Write each line of the material exactly as given, from the top through the line that contains "R = math.radians", and omit all pictures.
-- BEGIN --
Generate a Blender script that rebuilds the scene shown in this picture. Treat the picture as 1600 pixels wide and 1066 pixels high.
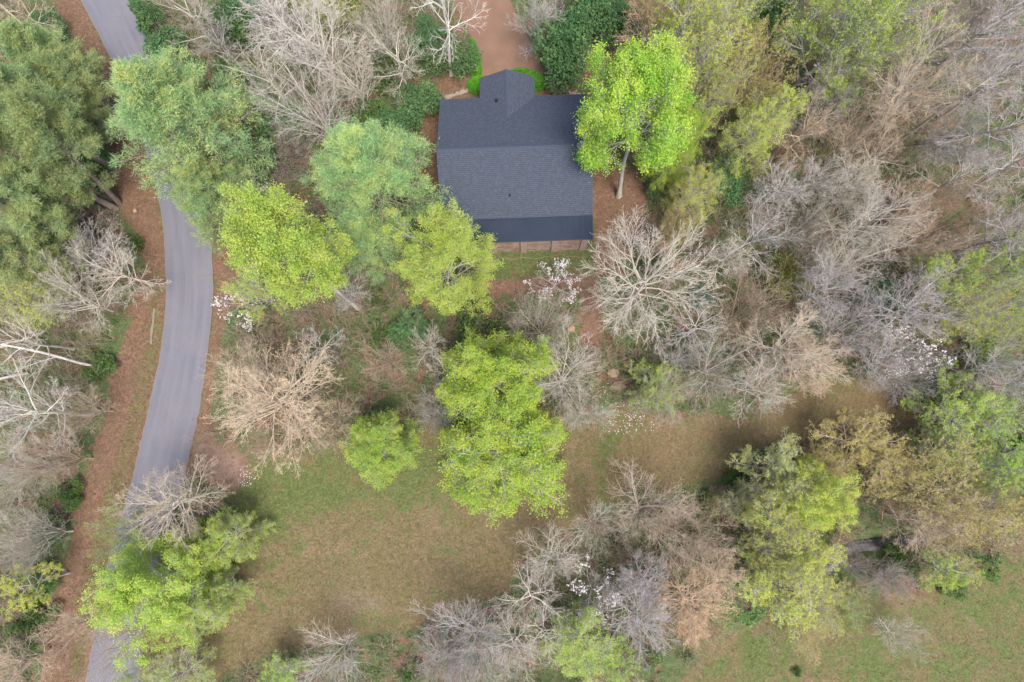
import bpy, math, random
import numpy as np
from mathutils import Vector, Matrix, Quaternion

for _o in list(bpy.data.objects):
    bpy.data.objects.remove(_o)
SC = bpy.context.scene
COL = SC.collection
R = math.radians

# ------------------------------------------------------------------ camera
CAM_H = 72.0
F = 1067.0                       # focal length in photo pixels (1600 wide)
cam_data = bpy.data.cameras.new('camera')
cam_data.sensor_width = 36.0
cam_data.lens = 36.0 * F / 1600.0
cam_data.clip_start = 0.5
cam_data.clip_end = 2000.0
cam = bpy.data.objects.new('camera', cam_data)
COL.objects.link(cam)
cam.location = (0, 0, CAM_H)
cam.rotation_euler = (R(7.3), R(1.07), 0)
SC.camera = cam
CAM_R = cam.rotation_euler.to_matrix()
CAM_INV = CAM_R.inverted()

# ------------------------------------------------------------------ light
SUN_EL, SUN_AZ = 68.0, 150.0     # azimuth clockwise from +Y (image top)
world = bpy.data.worlds.new('World')
SC.world = world
world.use_nodes = True
wn = world.node_tree.nodes
wl = world.node_tree.links
bg = wn['Background']
sky = wn.new('ShaderNodeTexSky')
sky.sky_type = 'NISHITA'
sky.sun_disc = False
sky.sun_elevation = R(SUN_EL)
sky.sun_rotation = R(SUN_AZ)
sky.air_density = 1.0
sky.dust_density = 3.0
sky.ozone_density = 1.0
wl.new(sky.outputs[0], bg.inputs[0])
bg.inputs[1].default_value = 0.15
sun_d = bpy.data.lights.new('sun', 'SUN')
sun_d.energy = 2.1
sun_d.angle = R(18)
sun_d.color = (1.0, 0.95, 0.87)
sun = bpy.data.objects.new('sun', sun_d)
COL.objects.link(sun)
_az = R(SUN_AZ)
_sd = Vector((math.sin(_az) * math.cos(R(SUN_EL)), math.cos(_az) * math.cos(R(SUN_EL)), math.sin(R(SUN_EL))))
sun.rotation_euler = _sd.to_track_quat('Z', 'Y').to_euler()
SC.view_settings.view_transform = 'Standard'
SC.view_settings.look = 'None'
SC.view_settings.exposure = 1.28
SC.view_settings.gamma = 1.0
SC.cycles.use_denoising = True
SC.cycles.denoiser = 'OPENIMAGEDENOISE'
SC.cycles.denoising_input_passes = 'RGB_ALBEDO_NORMAL'
SC.cycles.denoising_prefilter = 'ACCURATE'
SC.cycles.max_bounces = 7
SC.cycles.diffuse_bounces = 4
SC.cycles.transmission_bounces = 4
SC.cycles.glossy_bounces = 2

# ------------------------------------------------------------------ helpers
def at(px, py, z=0.0):
    d = CAM_R @ Vector(((px - 800.0) / F, -(py - 533.0) / F, -1.0))
    t = (z - CAM_H) / d.z
    return Vector((d.x * t, d.y * t, z))

def depth_of(p):
    v = CAM_INV @ (Vector(p) - Vector((0, 0, CAM_H)))
    return -v.z

def to_px(X, Y, Z):
    M = np.array(CAM_INV)
    P = np.stack([X, Y, Z - CAM_H], -1) @ M.T
    return 800 + F * P[..., 0] / -P[..., 2], 533 - F * P[..., 1] / -P[..., 2]

def tag(o, label=None, cat=None, group=None, kind=None):
    if label: o['label'] = label
    if cat: o['category'] = cat
    if group: o['group'] = group
    if kind: o['kind'] = kind
    return o

def mesh_np(name, verts, faces, smooth=False):
    """faces: (n,3) or (n,4) int array, or a list of such arrays"""
    verts = np.asarray(verts, np.float32)
    if not isinstance(faces, list): faces = [faces]
    faces = [np.asarray(f, np.int32) for f in faces if len(f)]
    me = bpy.data.meshes.new(name)
    me.vertices.add(len(verts))
    me.vertices.foreach_set('co', verts.ravel())
    nl = sum(f.size for f in faces)
    nf = sum(len(f) for f in faces)
    me.loops.add(nl)
    me.polygons.add(nf)
    me.loops.foreach_set('vertex_index', np.concatenate([f.ravel() for f in faces]))
    st, off = [], 0
    for f in faces:
        st.append(off + np.arange(len(f)) * f.shape[1]); off += f.size
    me.polygons.foreach_set('loop_start', np.concatenate(st).astype(np.int32))
    me.polygons.foreach_set('use_smooth', np.full(nf, smooth, bool))
    me.update(calc_edges=True)
    return me

def link(name, me, mat=None, parent=None):
    o = bpy.data.objects.new(name, me)
    COL.objects.link(o)
    if mat is not None:
        if me.materials: me.materials[0] = mat
        else: me.materials.append(mat)
    if parent is not None: o.parent = parent
    return o

def empty(name, loc):
    o = bpy.data.objects.new(name, None)
    o.empty_display_size = 0.3
    COL.objects.link(o)
    o.location = loc
    return o

class MB:
    """collects polygons, builds ONE mesh"""
    def __init__(s): s.v = []; s.f = []
    def add(s, vs, fs):
        b = len(s.v); s.v += [tuple(v) for v in vs]; s.f += [tuple(i + b for i in f) for f in fs]
    def box(s, x0, x1, y0, y1, z0, z1, M=None):
        vs = [Vector((x, y, z)) for z in (z0, z1) for y in (y0, y1) for x in (x0, x1)]
        if M is not None: vs = [M @ v for v in vs]
        s.add(vs, [(0, 2, 3, 1), (4, 5, 7, 6), (0, 1, 5, 4), (2, 6, 7, 3), (0, 4, 6, 2), (1, 3, 7, 5)])
    def slab(s, top, th):
        """a polygon (list of points) extruded down by th"""
        n = len(top); top = [Vector(p) for p in top]
        s.add(top + [p - Vector((0, 0, th)) for p in top],
              [tuple(range(n)), tuple(range(2 * n - 1, n - 1, -1))] +
              [(i, i + n, (i + 1) % n + n, (i + 1) % n) for i in range(n)])
    def tube(s, p0, p1, r0, r1, n=10, cap=True):
        p0, p1 = Vector(p0), Vector(p1); d = (p1 - p0).normalized()
        u = d.orthogonal().normalized(); w = d.cross(u)
        vs = []
        for p, r in ((p0, r0), (p1, r1)):
            for i in range(n):
                a = 2 * math.pi * i / n
                vs.append(p + u * math.cos(a) * r + w * math.sin(a) * r)
        fs = [(i, (i + 1) % n, (i + 1) % n + n, i + n) for i in range(n)]
        if cap: fs += [tuple(range(n - 1, -1, -1)), tuple(range(n, 2 * n))]
        s.add(vs, fs)
    def build(s, name, mat, parent=None, smooth=False, bevel=0.0):
        me = bpy.data.meshes.new(name)
        me.from_pydata(s.v, [], s.f); me.update()
        for p in me.polygons: p.use_smooth = smooth
        o = link(name, me, mat, parent)
        if bevel:
            m = o.modifiers.new('bevel', 'BEVEL'); m.width = bevel; m.segments = 2; m.limit_method = 'ANGLE'
        return o

# ------------------------------------------------------------------ materials
def new_mat(name):
    m = bpy.data.materials.new(name); m.use_nodes = True
    nt = m.node_tree; nt.nodes.clear()
    return m, nt.nodes, nt.links

def N(nodes, typ, **kw):
    n = nodes.new(typ)
    for k, v in kw.items(): setattr(n, k, v)
    return n

def mixc(nodes, links, fac, a, b, blend='MIX'):
    n = nodes.new('ShaderNodeMix'); n.data_type = 'RGBA'; n.blend_type = blend
    n.clamp_factor = True
    for sock, val in ((n.inputs[0], fac), (n.inputs[6], a), (n.inputs[7], b)):
        if isinstance(val, (int, float)): sock.default_value = val
        elif isinstance(val, tuple): sock.default_value = (*val[:3], 1)
        else: links.new(val, sock)
    return n.outputs[2]

def math_n(nodes, links, op, a, b=None, c=None, clamp=False):
    n = nodes.new('ShaderNodeMath'); n.operation = op; n.use_clamp = clamp
    for i, v in enumerate((a, b, c)):
        if v is None: continue
        if isinstance(v, (int, float)): n.inputs[i].default_value = v
        else: links.new(v, n.inputs[i])
    return n.outputs[0]

def noise(nodes, links, scale, detail=3, rough=0.55, vec=None, dist=0.0):
    n = nodes.new('ShaderNodeTexNoise')
    n.inputs['Scale'].default_value = scale; n.inputs['Detail'].default_value = detail
    n.inputs['Roughness'].default_value = rough; n.inputs['Distortion'].default_value = dist
    if vec is not None: links.new(vec, n.inputs['Vector'])
    return n.outputs[0]

def remap(nodes, links, v, a, b, c=0.0, d=1.0):
    n = nodes.new('ShaderNodeMapRange'); n.clamp = True
    links.new(v, n.inputs[0])
    for i, x in enumerate((a, b, c, d)): n.inputs[i + 1].default_value = x
    return n.outputs[0]

def principled(nodes, links, col, rough=0.8, spec=0.25, bump=None, bump_s=0.3, bump_d=0.05):
    p = nodes.new('ShaderNodeBsdfPrincipled')
    if isinstance(col, tuple): p.inputs['Base Color'].default_value = (*col, 1)
    else: links.new(col, p.inputs['Base Color'])
    if isinstance(rough, (int, float)): p.inputs['Roughness'].default_value = rough
    else: links.new(rough, p.inputs['Roughness'])
    p.inputs['Specular IOR Level'].default_value = spec
    if bump is not None:
        b = nodes.new('ShaderNodeBump'); b.inputs['Strength'].default_value = bump_s
        b.inputs['Distance'].default_value = bump_d
        links.new(bump, b.inputs['Height']); links.new(b.outputs[0], p.inputs['Normal'])
    o = nodes.new('ShaderNodeOutputMaterial'); links.new(p.outputs[0], o.inputs[0])
    return p

def coords(nodes, which='Object'):
    return nodes.new('ShaderNodeTexCoord').outputs[which]

def plain_mat(name, a, b, scale=3.0, rough=0.8, spec=0.25, bump=0.2):
    m, n, l = new_mat(name)
    v = coords(n)
    f = noise(n, l, scale, 5, 0.65, v)
    principled(n, l, mixc(n, l, remap(n, l, f, 0.3, 0.7), a, b), rough, spec, f, bump, 0.03)
    return m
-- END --
▶ [Correct result]
Generate a Blender script that rebuilds the scene shown in this picture. Treat the picture as 1600 pixels wide and 1066 pixels high.
import bpy, math, random
import numpy as np
from mathutils import Vector, Matrix, Quaternion

for _o in list(bpy.data.objects):
    bpy.data.objects.remove(_o)
SC = bpy.context.scene
COL = SC.collection
R = math.radians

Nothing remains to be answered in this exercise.